Erick Jacquin, chef e jurado do "Masterchef", não só comemorou lá seu aniversário de 51 anos, semanas atrás, como também entrou com um veiculo utilitário com o logotipo da Love em seu casamento, em outubro, na reinauguração do refinado restaurante do Jockey Club.

"Esse lugar é um desbunde", disse Fafá de Belém, que havia ido como convidada à Galinhada de Alex Atala no domingo, 5, e se dispôs a cantar, antes de explodir em uma das suas gargalhadas.

A mudança do público, até então composto por garotas de programa e jovens atrás dos seus préstimos sem precisar pagar por eles, se deu principalmente por um novo plano de negócio do lugar.

Após duas décadas e três infartos agudos do miocardio à frente da casa, João Freitas, o Tio João, passou em setembro o comando para o filho, Milton Freitas, 46, que era executivo de uma empresa de telefonia.

"Não sou uma pessoa da noite. Minha vida, por 25 anos, era acordar, ir para o escritório e voltar para casa", diz Milton, que também administra o restaurante Antonietta, em Higienópolis.

Viu seus horários se inverterem com o novo ofício, quando começou a frequentar a casa. "Noventa por cento da clientela era de mano e de bandido. O cliente tinha medo de entrar", diz o novo dono. Segundo ele, garçons se recusavam a servir algumas mesas, "por medo de serem assaltados ou coisa pior".

A primeira atitude que tomou foi demitir a brigada de segurança, que em vez de cobrar o valor da entrada fazia uma espécie de leilão com quem queria entrar. "O preço era R$ 100, mas sujeito pagava R$ 20 e entrava."

Trabalhou também o marketing da casa, começando a vender ingressos online e aumentar a presença nas redes sociais.

Firmou parcerias, como a com a Casa do Porco, novo restaurante que o chef Jefferson Rueda abriu a 30 passos do inferninho, e que dá gratuidade de entrada para clientes do jantar -um segurança acompanha os grupos entre um estabelecimento e outro.

Até então, eram raros os momentos em que a sociedade visitava o inferninho da República. Um deles foi em 2009, quando o Pânico fez uma festa que arrastou para o centro nomes como Donata Meirelles, a diretora de moda da "Vogue" e mulher do publicitário Nizan Guanaes. "Aquele lugar é para se soltar", disse à época Meirelles.

Ou em 2005, quando o pugilista Mike Tyson foi da pista da Love direto para a delegacia, acusado de agredir um cinegrafista em outro clube, o Bahamas, em Moema.

Não que o pulo da clientela tenha lavado todo pecado da boate: ao menos 20 BOs de furto de celular na pista da Love foram registrados este ano, segundo policiais da delegacia mais próxima, na rua Aurora -oficialmente, a polícia afirma não comentar os números.
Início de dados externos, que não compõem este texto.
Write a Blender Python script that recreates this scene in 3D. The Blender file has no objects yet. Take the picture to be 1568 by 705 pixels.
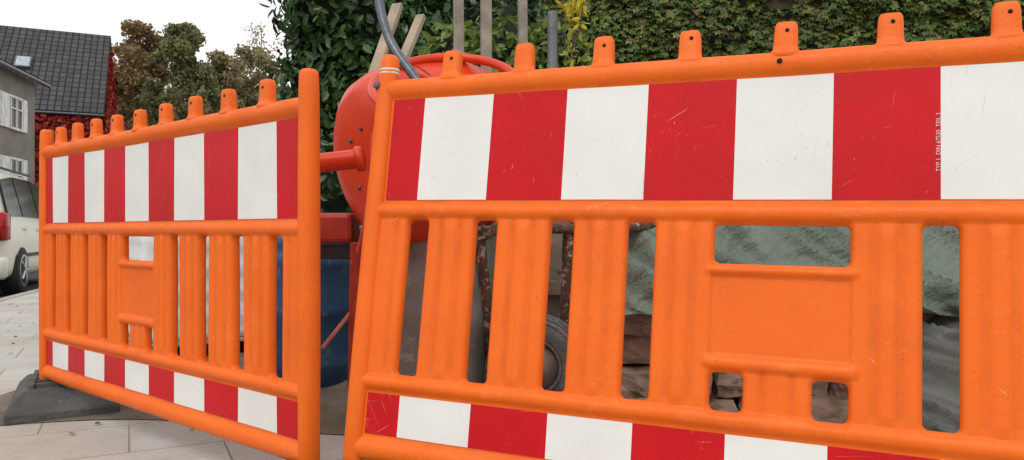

"Aconselhamos a usar a chapelaria, que é grátis e de confiança, mas nenhum estabelecimento está livre de ocorrências", diz o novo dono.

Clientes antigos fundaram na internet a comunidade "Queremos de volta o antigo Love Story", em que acusam a nova gestão de "egoísta" e de estar "destruindo um patrimônio da cidade".

Por causa da reação dos clientes antigos, setembro e outubro, diz Freitas, foram meses difíceis para o negócio. Já novembro foi excelente. "Reduzi a clientela e mantive a receita." A casa, que funcionava 365 noites por ano, passou a fechar aos domingos e segundas.

"Sempre foi alternativo, um pouco underground, e deve permanecer assim. Mas você não tem que ter medo de entrar", diz Janaina Rueda, chef do Bar da Dona Onça, no Copan, e frequentadora semanal há mais de uma década.

A ideia é que o espírito pecaminoso permaneça. "A pessoa precisa entrar para ver que não é um puteiro, que não tem quartinho nos fundos, mas o erotismo vai continuar. É a essência da casa", diz Freitas filho.

"Existe uma linha tênue entre o que é o erotismo, que não agride ninguém, e o que é prostituição", afirma ele, que se inspira em boates eróticas como o Crazy Horse, em Paris, para recauchutar o negócio.

A Folha visitou a casa por três noites. A pista, que costumava ser apinhada quase todos os dias, está com mais espaço para movimentação. O camarote, que costumava ser praticamente aberto, ganhou dois seguranças que asseguram a presença só de quem pagou mais para estar lá.

Festeiros continuam se pendurando no lustre, em momentos de muita animação. "Só não pode virar uma balada coxinha, tem que ter um público bonito e todo mundo entrar sem medo", diz Janaina Rueda, que da sua cozinha vê a porta com corações de neón.